* [WHAT TO WORK ON] Leaving the pictures aside, transcribe every line below exactly.

* [DATA EXTRACT]
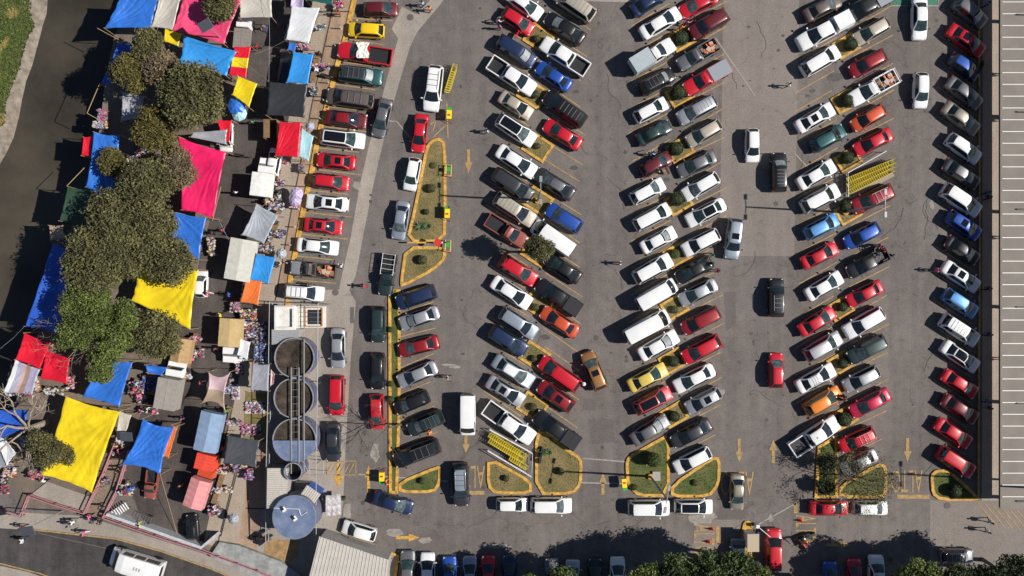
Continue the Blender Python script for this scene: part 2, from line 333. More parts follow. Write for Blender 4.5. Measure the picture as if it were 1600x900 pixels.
def prect(cx, cy, l, w, ang):
    c = W(cx, cy); a = R(ang); u = Vector((math.cos(a), math.sin(a)))*l/S/2; v = Vector((-math.sin(a), math.cos(a)))*w/S/2
    return [tuple((c.xy+s*u+t*v)) for s, t in ((-1, -1), (1, -1), (1, 1), (-1, 1))]
PL_D = [(842, 60), (832, 147), (840, 230), (840, 314), (838, 394), (841, 475), (835, 556), (832, 635)]
PL_E = [(1066, 60), (1062, 148), (1062, 234), (1060, 316), (1058, 398), (1054, 480), (1051, 564), (1053, 648)]
PL_F = [(1322, 72), (1320, 158), (1325, 250), (1325, 332), (1313, 482), (1313, 567), (1319, 652)]
for x, y in PL_D: island(prect(x, y, 41, 34, -33), world=True, kw=.28)
for x, y in PL_E: island(prect(x, y, 38, 31, 30), world=True, kw=.28)
for x, y in PL_F: island(prect(x, y, 37, 29, 30), world=True, kw=.28)
island([(676, 218), (688, 215), (697, 225), (698, 320), (696, 379), (634, 379), (648, 320), (662, 245), (668, 225)], rounds=1)
island([(633, 385), (697, 385), (697, 404), (680, 422), (627, 450), (625, 440)], rounds=1)
island([(607, 452), (626, 452), (626, 640), (622, 771), (608, 771)], M_LAWN)
island([(623, 752), (684, 727), (690, 730), (688, 757), (678, 770), (623, 770)], M_LAWN, rounds=1)
island([(761, 712), (831, 750), (831, 772), (774, 772), (761, 760)], rounds=1)
island([(836, 672), (858, 676), (882, 698), (905, 712), (910, 722), (909, 757), (894, 773), (836, 773)], rounds=1)
island([(1046, 676), (1020, 690), (981, 713), (977, 722), (979, 757), (997, 776), (1046, 776)], M_LAWN, rounds=1)
island([(1048, 757), (1112, 713), (1122, 714), (1126, 724), (1124, 757), (1108, 777), (1048, 777)], M_LAWN, rounds=1)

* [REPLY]
Continue the Blender Python script for this scene: part 2, from line 333. More parts follow. Write for Blender 4.5. Measure the picture as if it were 1600x900 pixels.
def prect(cx, cy, l, w, ang):
    c = W(cx, cy); a = R(ang); u = Vector((math.cos(a), math.sin(a)))*l/S/2; v = Vector((-math.sin(a), math.cos(a)))*w/S/2
    return [tuple((c.xy+s*u+t*v)) for s, t in ((-1, -1), (1, -1), (1, 1), (-1, 1))]
PL_D = [(842, 60), (832, 147), (840, 230), (840, 314), (838, 394), (841, 475), (835, 556), (832, 635)]
PL_E = [(1066, 60), (1062, 148), (1062, 234), (1060, 316), (1058, 398), (1054, 480), (1051, 564), (1053, 648)]
PL_F = [(1322, 72), (1320, 158), (1325, 250), (1325, 332), (1313, 482), (1313, 567), (1319, 652)]
for x, y in PL_D: island(prect(x, y, 41, 34, -33), world=True, kw=.28)
for x, y in PL_E: island(prect(x, y, 38, 31, 30), world=True, kw=.28)
for x, y in PL_F: island(prect(x, y, 37, 29, 30), world=True, kw=.28)
island([(676, 218), (688, 215), (697, 225), (698, 320), (696, 379), (634, 379), (648, 320), (662, 245), (668, 225)], rounds=1)
island([(633, 385), (697, 385), (697, 404), (680, 422), (627, 450), (625, 440)], rounds=1)
island([(607, 452), (626, 452), (626, 640), (622, 771), (608, 771)], M_LAWN)
island([(623, 752), (684, 727), (690, 730), (688, 757), (678, 770), (623, 770)], M_LAWN, rounds=1)
island([(761, 712), (831, 750), (831, 772), (774, 772), (761, 760)], rounds=1)
island([(836, 672), (858, 676), (882, 698), (905, 712), (910, 722), (909, 757), (894, 773), (836, 773)], rounds=1)
island([(1046, 676), (1020, 690), (981, 713), (977, 722), (979, 757), (997, 776), (1046, 776)], M_LAWN, rounds=1)
island([(1048, 757), (1112, 713), (1122, 714), (1126, 724), (1124, 757), (1108, 777), (1048, 777)], M_LAWN, rounds=1)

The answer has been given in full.